The U.S. Senate voted 51-48 on May 25 to confirm Kristen Clarke to head the U.S. Department of Justice’s (DOJ) Civil Rights Division. She will lead a Civil Rights Division (CRD) of the DOJ that has become less a race-neutral enforcer of civil rights laws and more a government wing of progressive organizations. A bill currently before Congress would give that politicized division sweeping powers over North Carolina’s elections.

Christopher Coates, a former American Civil Liberties Union lawyer who served in the Voting Section in the Civil Rights Division, brought the discriminatory rift in the DOJ to light in 2010 testimony to Congress. While Coates worked on several cases enforcing the Voting Rights Act, he ran into resistance from within the DOJ on one case: United States vs. Ike Brown. What made the case unusual, and what caused opposition in the DOJ to pursuing it, was that the victims were white and the main defendant was black.

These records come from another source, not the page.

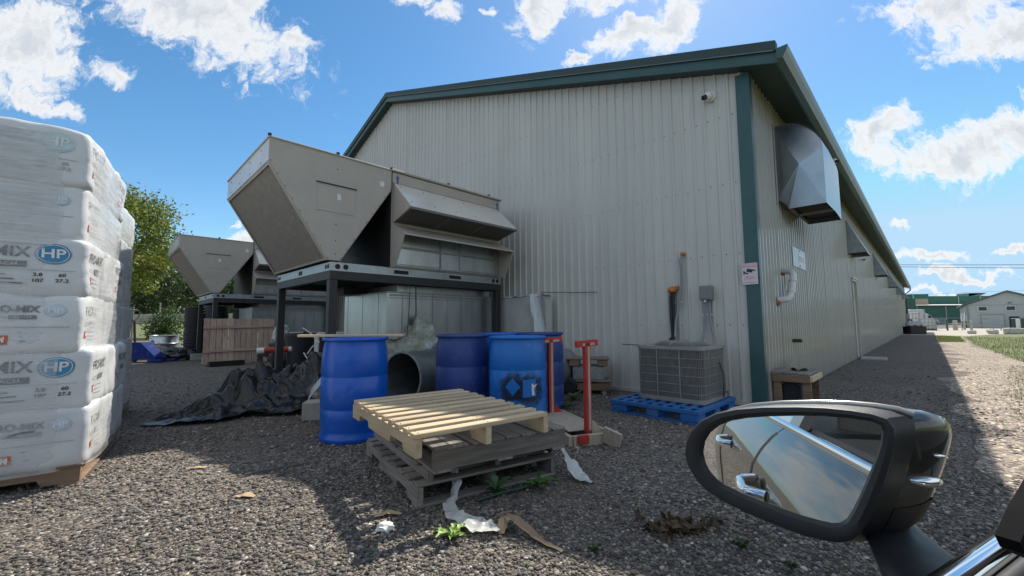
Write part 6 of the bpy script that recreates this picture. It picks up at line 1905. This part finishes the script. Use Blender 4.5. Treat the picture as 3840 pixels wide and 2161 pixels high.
zs = [.795, .785, .775, .762, .745, .73, .71, .69, .67, .65, .62, .59, .56, .53, .50, .47, .44, .40, .35, .30, .26, .22, .19]
def side(name, xa, xb, mat):
    n = max(4, int((xb - xa) / .06)); m = MB()
    vs = [(xa + (xb - xa) * i / n, cy(xa + (xb - xa) * i / n, z), z) for z in zs for i in range(n + 1)]
    m.add(vs, [(j * (n + 1) + i, j * (n + 1) + i + 1, (j + 1) * (n + 1) + i + 1, (j + 1) * (n + 1) + i) for j in range(len(zs) - 1) for i in range(n)])
    return m.build(name, mat, car, smooth=180)
fd = side('front_door', -.372, .80, PAINT); rd = side('rear_door', -1.42, -.382, PAINT); side('rear_quarter', -2.7, -1.43, PAINT); side('front_fender', .81, 1.7, PAINT)
m = MB(); m.box((-.5, -.62, .50), (4.2, 1.36, .56)); m.build('floor_tub', DARK, car)
# chrome belt moulding, rubber seals, inner door top
m = MB()
for i in range(24):
    pass
xs_ = [-2.2 + .1 * i for i in range(30)]
m.tube([(x, .163 - .10 * max(0, -x - 1.5) ** 1.7, .803) for x in xs_], .0125, 8); m.build('belt_moulding', CHROME, car, smooth=60)
m = MB(); m.tube([(x, .143 - .10 * max(0, -x - 1.5) ** 1.7, .798) for x in xs_], .009, 8); m.build('window_seal', RUBBER, car, smooth=60)
m = MB(); m.box((.05, .128, .782), (1.4, .012, .03), ch=.004); m.build('seal_reflection', GALV_D, car)  # pale strip between the seals, a reflection put into the colour
m = MB(); m.box((.05, .105, .788), (1.4, .022, .034), ch=.008); m.build('inner_seal', RUBBER, car)
m = MB(); m.ext([(-.6, .092, .79), (-.6, .02, .77), (-.6, -.01, .70), (-.6, -.01, .45), (-.6, .092, .45)], (1.35, 0, 0)); m.build('door_card', M('interior_grey', (.10, .095, .085), rough=.7, bump=.2, bscale=200), car)
# mirror sail and front pillar
m = MB()
sl_ = [(.486, .864), (.52, .878), (.571, .894), (.66, .93), (.68, .83), (.56, .826), (.520, .842), (.495, .853)]
m.ext([(x, .116, z) for x, z in sl_], (0, .013, 0)); m.build('mirror_sail', M('flock_black', (.008, .008, .009), rough=.95, spec=.1, bump=.1), car)
m = MB(); m.tube([(.74, .13, .80), (.64, .06, .98), (.52, -.03, 1.14), (.30, -.13, 1.33), (-.1, -.17, 1.41)], .026, 10); m.build('front_pillar', PAINT, car, smooth=60)
m = MB(); m.tube([(-.1, -.17, 1.41), (-.9, -.18, 1.44), (-1.6, -.20, 1.36), (-2.3, -.15, .95)], .04, 8); m.build('roof_rail', PAINT, car, smooth=60)
m = MB(); m.add([(-.1, -.18, 1.43), (-.9, -.19, 1.46), (-1.6, -.21, 1.38), (-1.6, -1.1, 1.38), (-.9, -1.1, 1.47), (-.1, -1.1, 1.44)], [(0, 1, 4, 5), (1, 2, 3, 4)]); m.build('roof', PAINT, car)
# rear side window and centre pillar
m = MB(); m.add([(-.40, .15, .80), (-1.38, .15, .80), (-1.30, -.14, 1.36), (-.42, -.13, 1.38)], [(0, 1, 2, 3)]); m.build('rear_window', GLASSD, car)
m = MB(); m.ext([(-.29, .150, .80), (-.41, .150, .80), (-.41, -.128, 1.385), (-.33, -.128, 1.385)], (0, -.03, 0)); m.build('centre_pillar', GLOSSB, car)
m = MB(); m.ext([(-1.37, .150, .80), (-2.0, .10, .80), (-1.6, -.15, 1.34), (-1.29, -.13, 1.36)], (0, -.03, 0)); m.build('rear_pillar', PAINT, car)
m = MB(); m.box((-.75, -.28, .92), (.16, .40, .42), ch=.06); m.box((-.62, -.30, .66), (.5, .42, .12), ch=.05); m.build('seat', M('seat_fabric', (.05, .05, .052), rough=.8, bump=.3), car)
# door seams
for x in (-.377, -1.425):
    m = MB(); m.tube([(x, cy(x, z) - .0005, z) for z in zs[2:]], .0045, 5); m.build('door_seam', DARK, car)
# bow handles with cups
for door, x0 in ((fd, -.20), (rd, -1.10)):
    z0 = .632; yb = cy(x0, z0)
    m = MB(); m.tube([(x0 + .105, yb - .004, z0), (x0 + .085, yb + .030, z0), (x0 + .05, yb + .045, z0 + .001), (x0 - .05, yb + .045, z0 + .001), (x0 - .085, yb + .030, z0), (x0 - .105, yb - .004, z0)], [.020, .018, .0155, .0155, .018, .020], 12)
    hb = m.build('handle', CHROME, door, smooth=60)
    hb.scale = (1, 1, 1)
    m = MB(); m.grid(lambda u, v: (x0 + .062 * math.cos(2 * math.pi * u) * v, yb - .012 * (1 - v * v) + .0025, z0 + .036 * math.sin(2 * math.pi * u) * v), 24, 6); m.build('handle_cup', PAINT, door, smooth=180)

# --- the mirror itself: glass and bezel lie in one tilted plane facing back along the car
PMc = Vector((.586, .339, .830)); hv = Vector((.345, -.9386, 0)).normalized(); nv_ = Vector((-.93705, -.34439, .05773)).normalized(); vv = nv_.cross(hv)
if vv.z < 0: vv = -vv
GL = [(-.1092, .0044), (-.1059, .0207), (-.0979, .0347), (-.0853, .0465), (-.0686, .0557), (-.0474, .0627), (-.0189, .069), (.0137, .0744), (.0426, .0779), (.0694, .0788), (.0882, .0779), (.0948, .075), (.0964, .0682), (.0944, .0555), (.0896, .0392), (.0838, .0225), (.0779, .0058), (.0707, -.013), (.0634, -.0304), (.0577, -.0414), (.0509, -.0481), (.0428, -.0513), (.0293, -.0517), (.0081, -.0512), (-.0142, -.0484), (-.0379, -.0454), (-.0595, -.0419), (-.0804, -.0366), (-.0912, -.0318), (-.1003, -.0235), (-.1067, -.0105)]
BZ = [(-.1321, -.0021), (-.1297, .0163), (-.1223, .0326), (-.1081, .0498), (-.0867, .0637), (-.0592, .0738), (-.025, .0812), (.0143, .0868), (.0432, .0894), (.07, .0896), (.0888, .0882), (.1019, .0843), (.1072, .0746), (.1075, .061), (.1034, .042), (.0982, .0228), (.0923, .0033), (.0851, -.0182), (.0779, -.0369), (.071, -.0511), (.0616, -.0624), (.0485, -.069), (.0324, -.0714), (.0071, -.0715), (-.0228, -.0679), (-.0517, -.0633), (-.0792, -.0565), (-.101, -.0483), (-.115, -.0375), (-.1246, -.0242), (-.1304, -.0136)]


def mp3(p, out=0.0, s=1.0):
    return PMc + hv * p[0] * s + vv * p[1] * s + nv_ * out


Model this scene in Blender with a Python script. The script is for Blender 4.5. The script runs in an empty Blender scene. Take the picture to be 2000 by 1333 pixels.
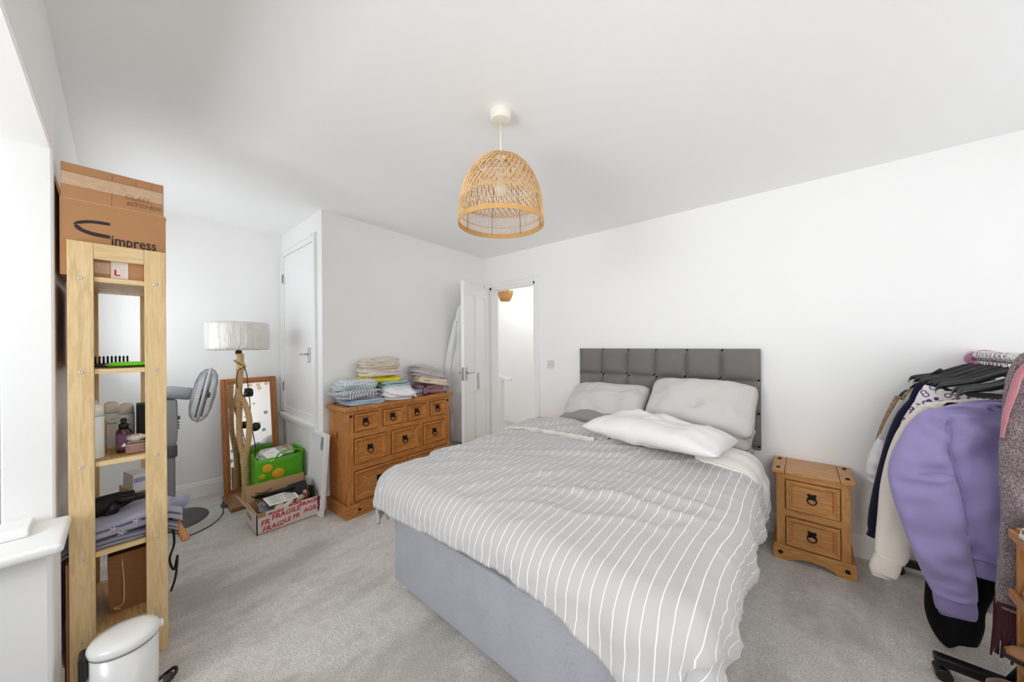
import bpy, math, random
import numpy as np
from mathutils import Vector, Matrix, Euler, noise
random.seed(7)
R = math.radians
scn = bpy.context.scene
col = scn.collection

# ------------------------------------------------------------------ camera
F_PX, YAW, ROLL, CAM_H = 659.0, R(40.63), R(-0.396), 1.35
fw = Vector((-math.sin(YAW), math.cos(YAW), 0)); rt = Vector((math.cos(YAW), math.sin(YAW), 0)); up = Vector((0, 0, 1))
c_, s_ = math.cos(ROLL), math.sin(ROLL)
rt2, up2 = rt*c_ + up*s_, up*c_ - rt*s_
cd = bpy.data.cameras.new('camera'); cam = bpy.data.objects.new('camera', cd); col.objects.link(cam)
mw = Matrix((rt2, up2, -fw)).transposed().to_4x4(); mw.translation = Vector((0, 0, CAM_H)); cam.matrix_world = mw
cd.sensor_width = 36; cd.lens = F_PX*36/2000; cd.shift_y = 7.1/2000; cd.clip_start = .03
scn.camera = cam

# ------------------------------------------------------------------ world, daylight, exposure
w = bpy.data.worlds.new('world'); scn.world = w; w.use_nodes = True
bg = w.node_tree.nodes['Background']; bg.inputs[0].default_value = (.80, .89, 1, 1); bg.inputs[1].default_value = 1.2
vs = scn.view_settings; vs.view_transform = 'Standard'; vs.look = 'None'; vs.gamma = 1; vs.use_curve_mapping = False; vs.exposure = 0.3
cy = scn.cycles; cy.max_bounces = 14; cy.diffuse_bounces = 10; cy.glossy_bounces = 5; cy.transmission_bounces = 8; cy.transparent_max_bounces = 12
cy.caustics_reflective = False; cy.caustics_refractive = False; cy.sample_clamp_indirect = 6; cy.use_denoising = True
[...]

Coates offered several specific examples (page 5 of Coates’ testimony):

I talked with one career [DOJ] attorney with whom I had previously worked successfully in a voting case and ask[sic] him whether he might be interested in working on the Ike Brown case. He informed me in no uncertain terms that he had not come to the Voting Section to sue African American defendants. One of the social scientists who worked in the Voting Section and whose responsibility it was to do past and present research into a local jurisdiction’s history flatly refused to participate in the investigation.

Despite that opposition, Coates and his colleagues successfully prosecuted the case. During the investigation and trial, they found that Brown and his colleagues had committed abuses such as illegally marking absentee ballots, illegally altering voting rolls, and illegally recruiting candidates from outside their districts. The DOJ called it “the most extreme case of racial exclusion seen by the (department’s) Voting Section in decades.”

Despite the gravity of what was happening in the Ike Brown case, Coates noted that several prominent civil rights groups opposed race-neutral enforcement of the Voting Rights Act. In doing so, they were acting “not as civil rights groups, but as special interest lobbies for racial and ethnic minorities.” Chief among those opposed to the DOJ’s prosecution of the Ike Brown case was Kristin Clarke (page 8 of Coates’ testimony):

Furthermore, one of the groups who had opposed the CRD’s civil prosecution of the Ike Brown case the most adamantly was the NAACP Legal Defense Fund (LDF), through its Director of Political Participation, Kristin Clark [sic]. Ms. Clarke has spent a considerable amount of her time attacking the CRD’s decision to file and prosecute the Ike Brown case.

The same Kristin Clarke who so vigorously opposed the DOJ applying the Voting Rights Act in a race-neutral manner will oversee the division charged with enforcing that act. Her appointment exacerbates the politicization of a Civil Rights Division of the DOJ that progressive organizations have already captured.

Even worse, there is a bill before Congress that would grant Clarke’s already politicized CRD veto power over North Carolina’s election laws.

HR4, the John Lewis Voting Rights Advancement Act, would reinstate preclearance, among other things, which would give the DOJ the power to order some states, including North Carolina, not to enforce reform to election laws. Preclearance was part of the Voting Rights Act of 1965. Some states were subject to preclearance due to a formula based on low voter registration rates and turnout by racial minorities. The U.S. Supreme Court struck down that part of the Voting Rights Act in Shelby vs. Holder (2013) because the formula used to justify the federal veto of state election laws no longer applied. For example, voter registration and turnout rates between blacks and whites are now similar in southern states.

A DOJ armed with preclearance and advised by a leftist dominated CRD would endanger North Carolina election laws, including popular reforms like voter ID.

Given the Civil Rights Division’s continued leftward lurch with the appointment of Kristen Clarke, the attempt to renew the DOJ’s preclearance powers is a partisan power grab.